The United States is failing to exercise its power. It is failing to appreciate that it is not automatic that Israel, a western democratic country, is necessarily a stabilising factor in the middle east. Very rapidly it is becoming a destabilising factor.

For Europe and the United Kingdom, Israel is a creature of power in the form of its present Government. The Israeli Government take little or no notice of us, and we have to realise that. But if we were acting in conjunction with Europe, which increasingly we are, we would have an influence, not least with the United States of America, but also directly in 'a European context upon Israel. However, we are dealing with realistic and practical people, which is why I put the emphasis on the United States of America.

With the Arabs, Europe has a far more important role in preserving some of their faith in Western democracy and the Western way of life and possibly playing some sort of bridging role while the United States of America continues with its present unsuccessful policy.

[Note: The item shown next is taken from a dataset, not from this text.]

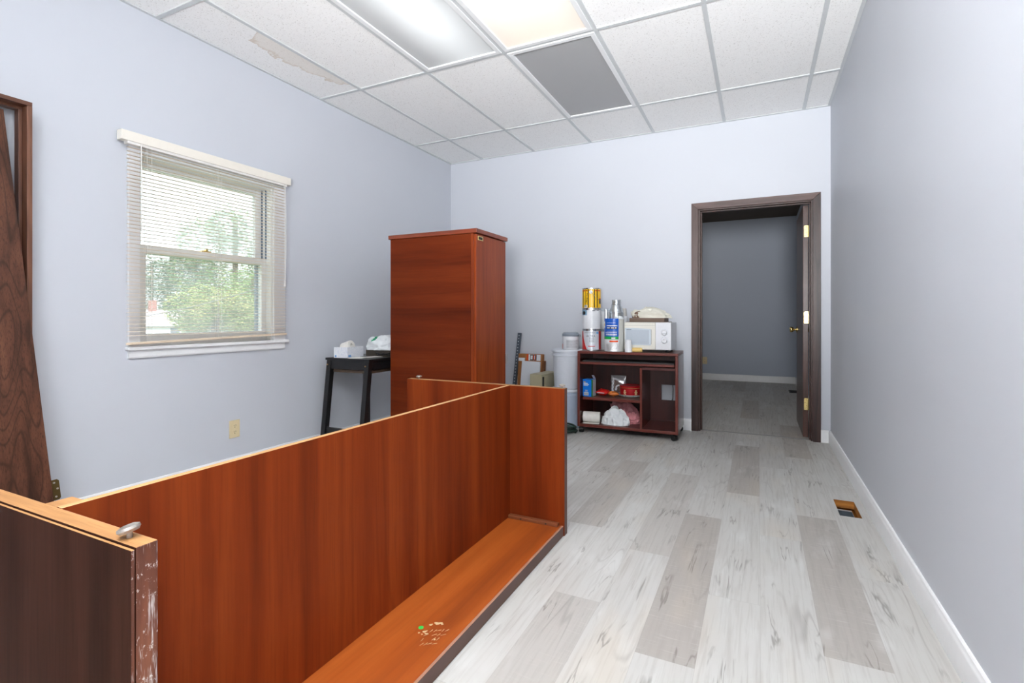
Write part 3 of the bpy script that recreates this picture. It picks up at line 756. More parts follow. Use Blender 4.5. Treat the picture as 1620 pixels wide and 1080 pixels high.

If the West and the United States of America act now, we can get peace. It means telling a lot of people where to get off and it involves being a good deal tougher than we have been so far. The alternative is a constantly challenged Right-wing and increasingly bigoted Greater Israel. That is the longer term alternative or even the medium-term one. We shall see the Arab world and the PLO becoming more and more radical and an area which increasingly becomes one for the Soviets to influence. If only we had the power to act, it might be a little better. We do not have that power as an individual nation, but we can contribute. I must confess to a little pessimism, but I live in hope.